[Records provided start]
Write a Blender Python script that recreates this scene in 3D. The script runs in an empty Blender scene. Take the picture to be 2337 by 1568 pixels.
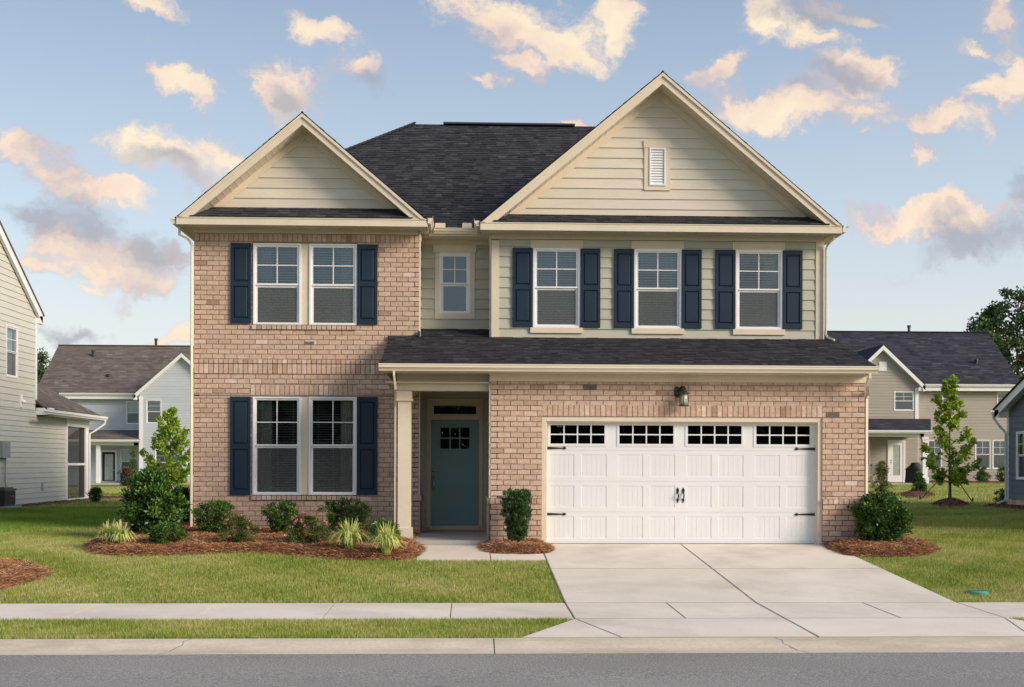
import bpy, math, random
import numpy as np
from mathutils import Vector, Matrix
rnd = random.Random(11)
SC = bpy.context.scene
COL = SC.collection
# ---------------------------------------------------------------- camera model (photograph units: 2337 x 1568)
F = 2704.0; CX = 1168.5; YH = 1058.0; YAW = .036; ROLL = .003
CAM = Vector((0, -20.8, 1.42))
_R = Vector((math.cos(YAW), -math.sin(YAW), 0)); FW = Vector((math.sin(YAW), math.cos(YAW), 0)); _U = Vector((0, 0, 1))
RT = _R*math.cos(ROLL) + _U*math.sin(ROLL); UP = -_R*math.sin(ROLL) + _U*math.cos(ROLL)
def ray(px, py): return FW + RT*((px-CX)/F) - UP*((py-YH)/F)
def at(px, py, Y):
    r = ray(px, py); return CAM + r*((Y-CAM.y)/r.y)
def atx(px, py, X):
    r = ray(px, py); return CAM + r*((X-CAM.x)/r.x)
def rect(x0, y0, x1, y1, Y):
    a, b, c, d = at(x0, y0, Y), at(x1, y0, Y), at(x0, y1, Y), at(x1, y1, Y)
    return (a.x+c.x)/2, (b.x+d.x)/2, (c.z+d.z)/2, (a.z+b.z)/2      # u0,u1,w0,w1
def lerp(a, b, t): return a+(b-a)*t
_PY = [-400, -60, -9.0, -8.85, -8.27, -6.9, -5.5, -1.5, 0, 2, 18, 45, 400]
_PZ = [-.5, -.5, -.52, -.50, -.42, -.40, -.38, -.10, 0, .08, .12, .22, .3]
def gz(x, y):
    z = np.interp(y, _PY, _PZ)
    k = np.clip((np.asarray(y)-22)/25., 0, 1)
    return z + k*np.clip(np.asarray(x)/22., -1, 1.2)*.17
def gr(px, py):
    r = ray(px, py); t = 20.
    for i in range(60):
        p = CAM + r*t
        t = .5*t + .5*((float(gz(p.x, p.y))-CAM.z)/r.z)
    p = CAM + r*t
    return p
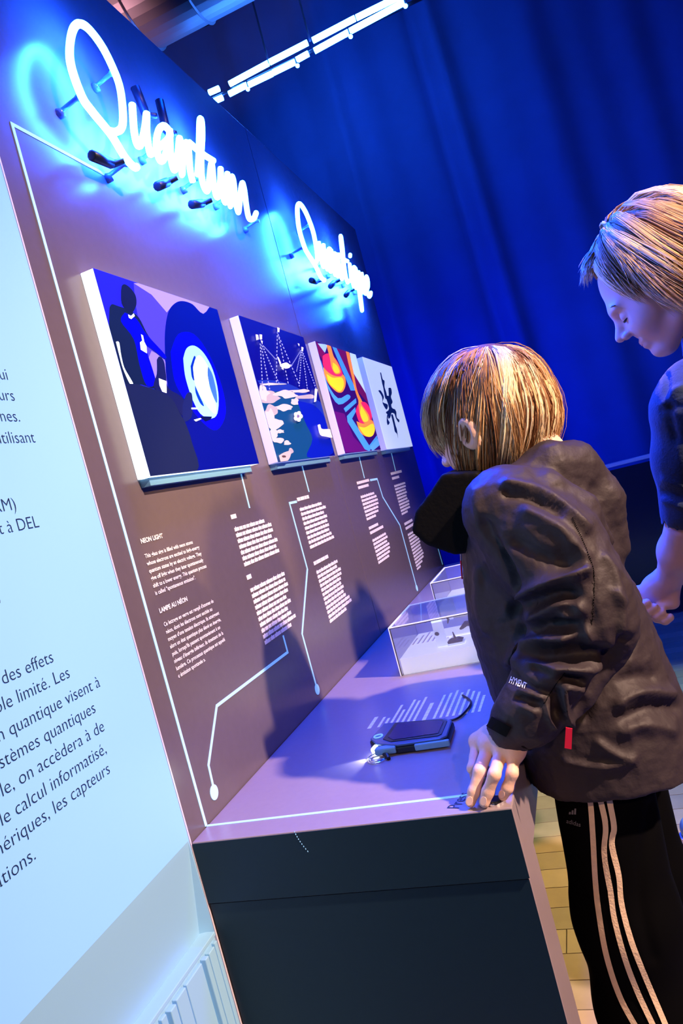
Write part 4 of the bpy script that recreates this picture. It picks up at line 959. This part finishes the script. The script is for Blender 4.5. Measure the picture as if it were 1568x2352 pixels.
p0, n0 = hit(jt, 1171, 1562, .0); p1, _ = hit(jt, 1206, 1575, .0)
if p0 is not None and p1 is not None:
    xd = Vector(Y(1206, 1577, p0[1]) - Y(1169, 1562, p0[1])); vw = Vector(C0 - p0).normalized()
    yd = vw.cross(xd).normalized()
    o = text('HYVENT', 'sleeve_lettering', 'embroidery_white', boy, Vector(p0) + vw * .005 - boy.location - yd * .004, xd, yd, 0.0125, xd.length, off=.0003)
bdg = [Y(u, v, .165) for u, v in ((1078, 1188), (1082, 1195), (1083, 1216), (1075, 1223), (1077, 1205))]
kid(MB().prism(bdg, (0, -.002, 0)).build('chest_badge', 'embroidery_white', boy, label='white embroidered chest badge'))
zp = Y(1056, 1262, .27)
for (a, b, c) in ((1054, 1258, .262), (1061, 1258, .262)):
    kid(MB().tube([Y(a, b, c), Y(1057.5, 1272, c), Y(1058, 1290, c)], .0009, 6).build('zip_pull', 'chrome', boy))
kid(MB().tube([Y(1058, 1288, .262), Y(1061, 1330, .262)], .0013, 6).build('zip_cord', 'red_tape', boy))

# trousers
zw = zhem + 0.05
Tf = Field((0.44, 0.06, 0.02), (0.82, 0.50, zw + 0.12), 0.006)
Tf.chain([(0.588, 0.215, zw + .05), (0.568, 0.195, 0.52), (0.563, 0.185, 0.38), (0.575, 0.185, 0.08)], [.072, .074, .070, .066], .03)
Tf.chain([(0.60, 0.35, zw + .05), (0.595, 0.355, 0.50), (0.59, 0.355, 0.38), (0.60, 0.355, 0.08)], [.075, .074, .070, .066], .02)
Tf.cone((0.60, .22, zw + .04), (0.60, .34, zw + .04), .075, .075, .03)
TV, TF_ = Tf.mesh(); TV = relax(TV, TF_, 2)
TV = folds(TV, TF_, [([(1500, 1850), (1470, 2050), (1500, 2200)], 16, -.005), ([(1395, 1840), (1410, 1960), (1380, 2080)], 22, .003), ([(1270, 1850), (1310, 2050), (1340, 2200)], 14, .004)])
kid(quad_mesh('trousers', TV, TF_, 'trouser_black', boy))
tt_ = bvh(TV, TF_)
for pts in ([(1352, 1825), (1357, 1850), (1362, 1920), (1368, 2020), (1378, 2110), (1395, 2200), (1425, 2290), (1462, 2360)],
            [(1374, 1825), (1382, 1850), (1391, 1900), (1388, 1960), (1402, 2050), (1411, 2110), (1435, 2200), (1465, 2280), (1502, 2360)],
            [(1396, 1825), (1402, 1855), (1409, 1900), (1405, 1940), (1420, 2010), (1427, 2075), (1449, 2160), (1482, 2245), (1530, 2360)]):
    sb = MB(); ribbon(sb, tt_, pts, 12.5, .0018, 12)
    kid(sb.build('side_stripe', 'stripe_cream', boy, smooth=True))
lp, ln = hit(tt_, 1318, 1872, .0016); lq, _ = hit(tt_, 1336, 1877, .0016)
if lp is not None and lq is not None:
    for k_ in range(3):
        a0 = 1308 + k_ * 6; tri = [(a0, 1869), (a0 + 4, 1869 + .5), (a0 + 4.5 - 1 * k_ * 0, 1868 - 4 - 4 * k_), (a0 + 1, 1866 - 4 * k_ - 2)]
        q = [hit(tt_, u, v, .0018)[0] for u, v in tri]
        if all(x is not None for x in q): kid(MB().prism(q, ln * .0006).build('logo_bar', 'logo_grey', boy))
    xd = Vector(Y(1336, 1878, lp[1]) - Y(1318, 1873, lp[1])); vw = Vector(C0 - lp).normalized(); yd = vw.cross(xd).normalized()
    text('adidas', 'logo_lettering', 'logo_grey', boy, Vector(lp) - xd * .7 - yd * .012 + vw * .003 - boy.location, xd, yd, 0.0085, 0.0195)
for y in (0.185, 0.355):
    Sf = Field((0.44, y - .07, -.005), (0.72, y + .07, 0.13), 0.004)
    Sf.cone((0.64, y, .045), (0.60, y, .05), .036, .036, .02).cone((0.60, y, .045), (0.50, y, .034), .036, .030, .02)
    v_, f_ = Sf.mesh(); v_[:, 2] = np.maximum(v_[:, 2], .012); kid(quad_mesh('shoe', v_, f_, 'shoe_dark', boy))
    kid(MB().box(.466, .678, y - .034, y + .034, 0.001, .016).build('shoe_sole', 'shoe_white', boy, bevel=.006))

# boy's hair
BLD = [(0.85, 0.58, 0.30), (0.72, 0.46, 0.23), (0.95, 0.72, 0.44), (0.62, 0.38, 0.18), (0.28, 0.13, 0.06), (0.95, 0.78, 0.55), (0.40, 0.21, 0.10)]
def boy_end(p):
    f, s = math.cos(p), math.sin(p)
    u = -0.15 - 0.05 * max(f, 0) if f > 0.55 else -0.85 - 0.25 * abs(s)
    if 0.02 < f < .15 and s > 0: return (f, .95 * s, -.30)
    if f > 0.25 and f <= 0.70: return (0.90 * f, 0.86 * s, -1.12)
    if f > 0.70: u = -0.42
    if -.35 < f <= .25: u = -1.05
    if f <= -.35: u = -1.05
    if f <= -.35: return (0.58 * f, 0.58 * s, -1.12)
    if f < .25: return (0.85 * f, 0.80 * s, -1.12)
    return (0.98 * f, 0.98 * s, u)
SKR = (0.093, 0.076, 0.085)
sc_ = Field(HC - .15, HC + .15, .0045); sc_.ell(hp(-0.010, 0, 0.014), (0.094, 0.0765, 0.086), HB).ell(hp(0.10, 0, -0.085), (0.09, 0.10, 0.085), HB, .01, sub=True)
sv, sf = sc_.mesh(); cap = quad_mesh('hair_base', sv, sf, 'hair', boy); kid(cap)
ca = cap.data.color_attributes.new('Col', 'FLOAT_COLOR', 'POINT'); ca.data.foreach_set('color', np.tile(np.array([0.12, 0.06, 0.035, 1], np.float32), (len(cap.data.vertices), 1)).ravel())
kid(grow_hair('hair', boy, hp(-0.006, 0, 0.006), HB, SKR, (-0.45, 0.10, 0.9), 160, 32, boy_end, 0.15, BLD, 11))
kid(grow_hair('hair_wisps', boy, hp(-0.006, 0, 0.006), HB, SKR, (-0.45, 0.10, 0.9), 60, 2, boy_end, 0.2, BLD, 12, sr=(.0003, .0005)))

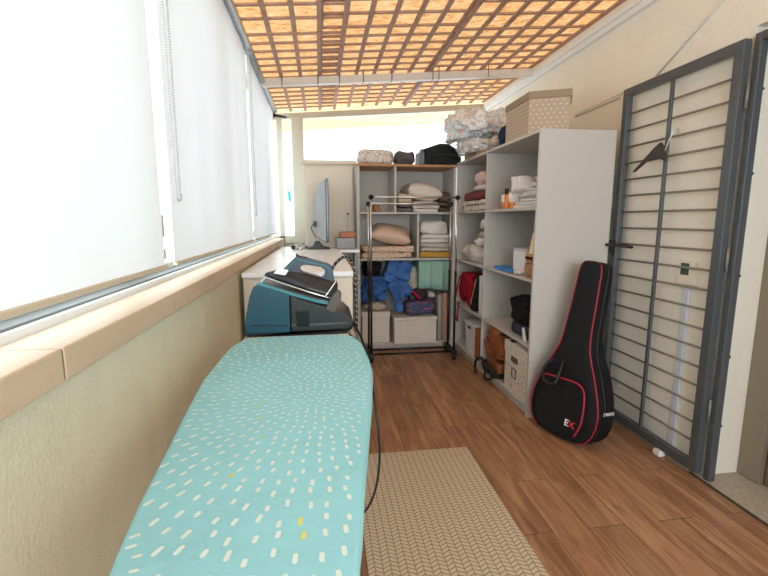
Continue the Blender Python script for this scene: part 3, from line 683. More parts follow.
soft(bm, (.755, 4.17, .47), (.20, .18, .24), seed=45, e=.9, wr=.04, fine=.02, sub=5, tilt=-.5)
soft(bm, (.715, 4.14, .372), (.085, .08, .22), seed=47, e=.85, wr=.015, fine=.012, sub=5, tilt=-.1)
one('blue_jacket', 'blue jacket draped right of the blue clothes pile, sleeve hanging down', 'jacket', bm, cloth('bright_blue_cloth', '4772B4', bump=.6, bscale=14, var=.25))
S('black_garment', 'black garment on top of the blue clothes under the shelf', 'clothes', (.47, 4.25, .712), (.20, .22, .135), cloth('black_cloth', '17171B'), seed=34, wr=.015, fine=.008)
S('white_bundle', 'off-white knitted bundle between blue jacket and mint towel', 'textile', (.875, 4.31, .52), (.10, .26, .30), cloth('offwhite_knit', 'BDB8A8', var=.08, vscale=20), seed=36, wr=.018, fine=.008)
t = thing('hanging_towel', 'mint green towel draped over a bundle under the middle shelf', 'towel', (1.075, 4.26, .56))
bm = bm_new(); n = 60; prev = None
for k in range(n+1):
    u = k/n; x = .925+.295*u; fy = .002*math.sin(u*31)+.003*math.sin(u*13+1)
    pz = [(4.42, .865), (4.16, .865), (4.128+fy, .85), (4.122+fy*1.3, .76), (4.122+fy*2, .66), (4.126+fy*2.5, .585+.012*math.sin(u*5)+(.03*(1-u/.15) if u < .15 else 0)), (4.15+fy, .575+.012*math.sin(u*5)), (4.40, .60)]
    ring = [bm.verts.new((x, y, z)) for y, z in pz]
    if prev:
        for i in range(len(ring)): bm.faces.new((prev[i], prev[(i+1) % 8], ring[(i+1) % 8], ring[i])).smooth = True
    else: bm.faces.new(ring)
    prev = ring
bm.faces.new(prev[::-1]); obj('towel', bm, cloth('mint_cloth', '96BFB3', bscale=90, bump=.2), t)
S('tote_bag', 'navy and white printed tote with red letters-like pattern on the low white box', 'bag', (.95, 4.17, .331), (.31, .20, .14), vor_mat('red_blue_print', '4B5878', 'C65A6C', 26, .28, 'F1', stretch=(1, 1, 2.2)), seed=38, wr=.012, fine=.004, tilt=-.05)
S('handbag', 'dark crumpled bag with pink lining on top of the printed tote', 'bag', (.925, 4.19, .476), (.17, .18, .10), cloth('dark_plum_cloth', '3E3036'), seed=40, wr=.018, tilt=.35)
bm = bm_new(); tube(bm, spline([(.80, 4.11, .60), (.85, 4.095, .575), (.90, 4.09, .53), (.93, 4.10, .50)], 6), .011, 8)
one('pink_strap', 'bright pink strip of fabric over the dark crumpled bag', 'strap', bm, cloth('magenta_cloth', 'C2244F'))
S('clothing_pile', 'grey jumble of clothes at the back of the lower bay behind the printed tote', 'clothes', (.99, 4.40, .335), (.22, .17, .24), cloth('grey_jumble', '8F8A86', var=.2, vscale=14), seed=110, wr=.03, fine=.014)
S('white_shirt', 'crumpled whitish cloth at the right of the printed tote', 'clothes', (1.065, 4.24, .484), (.09, .2, .075), cloth('offwhite_shirt', 'C9C2BC'), seed=42, wr=.012)
bm = bm_new(); box(bm, (1.115, 4.12, B4z), (1.165, 4.35, .53)); 
one('vacuum_bag', 'grey striped upright textile roll beside the low white box', 'textile', bm, stripe_mat('grey_stripe', '8C8882', 'B9B2A8', 18, 'X'), bevel=.015)
bm = bm_new(); box(bm, (1.17, 4.125, B4z), (1.215, 4.36, .54))
one('rolled_mat', 'salmon and white striped rolled mat standing in the bay corner', 'mat', bm, stripe_mat('salmon_stripe', 'C5664E', 'D8CFC2', 22, 'X'), bevel=.012)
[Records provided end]
# [Exercise requirements]
Of all the lines in the material above, how many contain the word "Write"? Give only the count.

# [Answer]
2